■ What you should do ■
Write every line out verbatim and omit the pictures.

■ Data shown ■
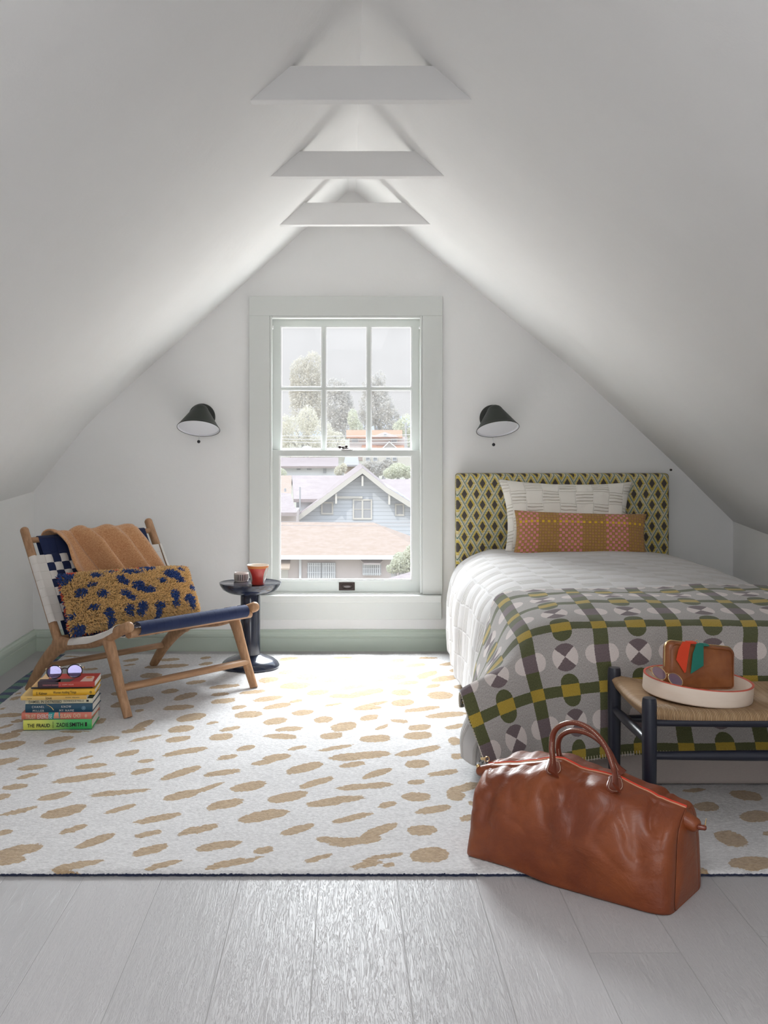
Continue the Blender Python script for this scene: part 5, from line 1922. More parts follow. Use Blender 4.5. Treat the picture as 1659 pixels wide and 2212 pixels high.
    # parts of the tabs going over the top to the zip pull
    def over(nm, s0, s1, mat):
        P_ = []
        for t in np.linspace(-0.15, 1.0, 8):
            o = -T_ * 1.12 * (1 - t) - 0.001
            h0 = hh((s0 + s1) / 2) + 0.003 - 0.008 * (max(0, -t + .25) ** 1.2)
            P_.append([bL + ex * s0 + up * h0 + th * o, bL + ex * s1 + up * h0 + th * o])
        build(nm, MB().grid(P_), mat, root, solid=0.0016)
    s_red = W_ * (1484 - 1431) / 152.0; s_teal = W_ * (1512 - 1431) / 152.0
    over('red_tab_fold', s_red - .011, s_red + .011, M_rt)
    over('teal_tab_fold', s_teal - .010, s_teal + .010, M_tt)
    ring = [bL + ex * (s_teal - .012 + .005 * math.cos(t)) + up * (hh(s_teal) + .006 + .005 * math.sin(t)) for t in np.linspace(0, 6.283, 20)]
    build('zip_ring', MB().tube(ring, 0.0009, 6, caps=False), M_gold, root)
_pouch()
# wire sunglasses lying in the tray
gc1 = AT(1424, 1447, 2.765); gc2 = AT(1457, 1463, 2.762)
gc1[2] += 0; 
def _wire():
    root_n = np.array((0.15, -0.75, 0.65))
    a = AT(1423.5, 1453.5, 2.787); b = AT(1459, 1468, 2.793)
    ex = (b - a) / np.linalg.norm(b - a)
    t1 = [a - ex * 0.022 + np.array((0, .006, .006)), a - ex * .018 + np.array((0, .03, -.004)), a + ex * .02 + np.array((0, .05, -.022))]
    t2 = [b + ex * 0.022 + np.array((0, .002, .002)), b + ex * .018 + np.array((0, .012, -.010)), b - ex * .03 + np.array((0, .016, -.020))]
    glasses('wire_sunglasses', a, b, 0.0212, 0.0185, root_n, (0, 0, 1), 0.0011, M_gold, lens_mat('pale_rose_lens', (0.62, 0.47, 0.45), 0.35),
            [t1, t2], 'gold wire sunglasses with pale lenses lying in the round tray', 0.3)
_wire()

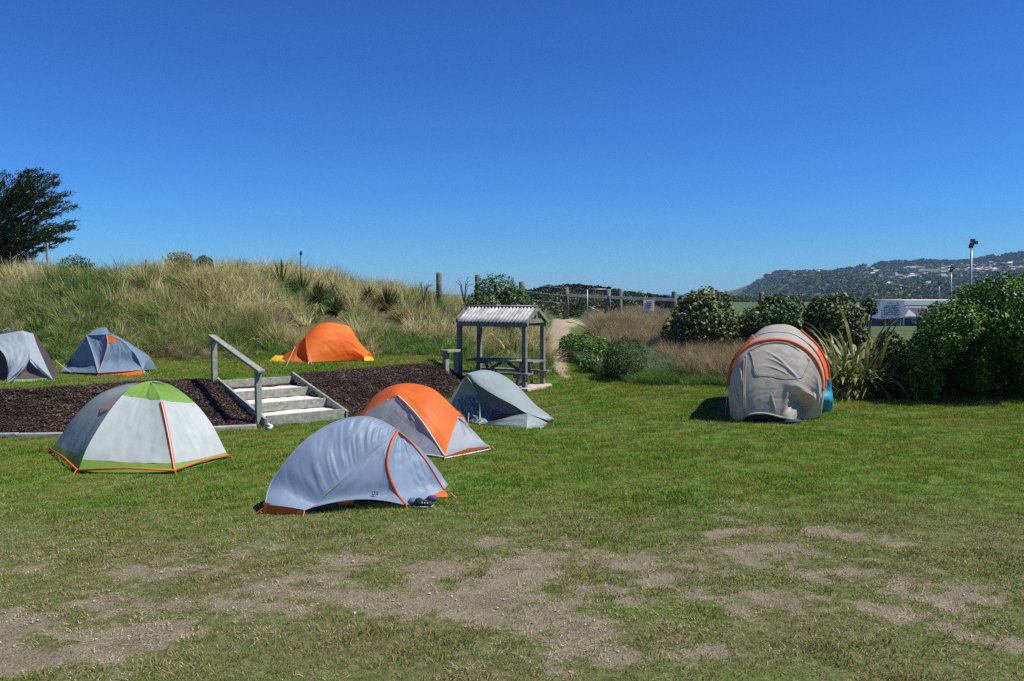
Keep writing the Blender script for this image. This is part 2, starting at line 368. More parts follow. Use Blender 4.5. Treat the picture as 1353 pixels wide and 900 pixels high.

■ Result of the task ■
Continue the Blender Python script for this scene: part 5, from line 1922. More parts follow. Use Blender 4.5. Treat the picture as 1659 pixels wide and 2212 pixels high.
    # parts of the tabs going over the top to the zip pull
    def over(nm, s0, s1, mat):
        P_ = []
        for t in np.linspace(-0.15, 1.0, 8):
            o = -T_ * 1.12 * (1 - t) - 0.001
            h0 = hh((s0 + s1) / 2) + 0.003 - 0.008 * (max(0, -t + .25) ** 1.2)
            P_.append([bL + ex * s0 + up * h0 + th * o, bL + ex * s1 + up * h0 + th * o])
        build(nm, MB().grid(P_), mat, root, solid=0.0016)
    s_red = W_ * (1484 - 1431) / 152.0; s_teal = W_ * (1512 - 1431) / 152.0
    over('red_tab_fold', s_red - .011, s_red + .011, M_rt)
    over('teal_tab_fold', s_teal - .010, s_teal + .010, M_tt)
    ring = [bL + ex * (s_teal - .012 + .005 * math.cos(t)) + up * (hh(s_teal) + .006 + .005 * math.sin(t)) for t in np.linspace(0, 6.283, 20)]
    build('zip_ring', MB().tube(ring, 0.0009, 6, caps=False), M_gold, root)
_pouch()
# wire sunglasses lying in the tray
gc1 = AT(1424, 1447, 2.765); gc2 = AT(1457, 1463, 2.762)
gc1[2] += 0; 
def _wire():
    root_n = np.array((0.15, -0.75, 0.65))
    a = AT(1423.5, 1453.5, 2.787); b = AT(1459, 1468, 2.793)
    ex = (b - a) / np.linalg.norm(b - a)
    t1 = [a - ex * 0.022 + np.array((0, .006, .006)), a - ex * .018 + np.array((0, .03, -.004)), a + ex * .02 + np.array((0, .05, -.022))]
    t2 = [b + ex * 0.022 + np.array((0, .002, .002)), b + ex * .018 + np.array((0, .012, -.010)), b - ex * .03 + np.array((0, .016, -.020))]
    glasses('wire_sunglasses', a, b, 0.0212, 0.0185, root_n, (0, 0, 1), 0.0011, M_gold, lens_mat('pale_rose_lens', (0.62, 0.47, 0.45), 0.35),
            [t1, t2], 'gold wire sunglasses with pale lenses lying in the round tray', 0.3)
_wire()

Keep writing the Blender script for this image. This is part 2, starting at line 368. More parts follow. Use Blender 4.5. Treat the picture as 1353 pixels wide and 900 pixels high.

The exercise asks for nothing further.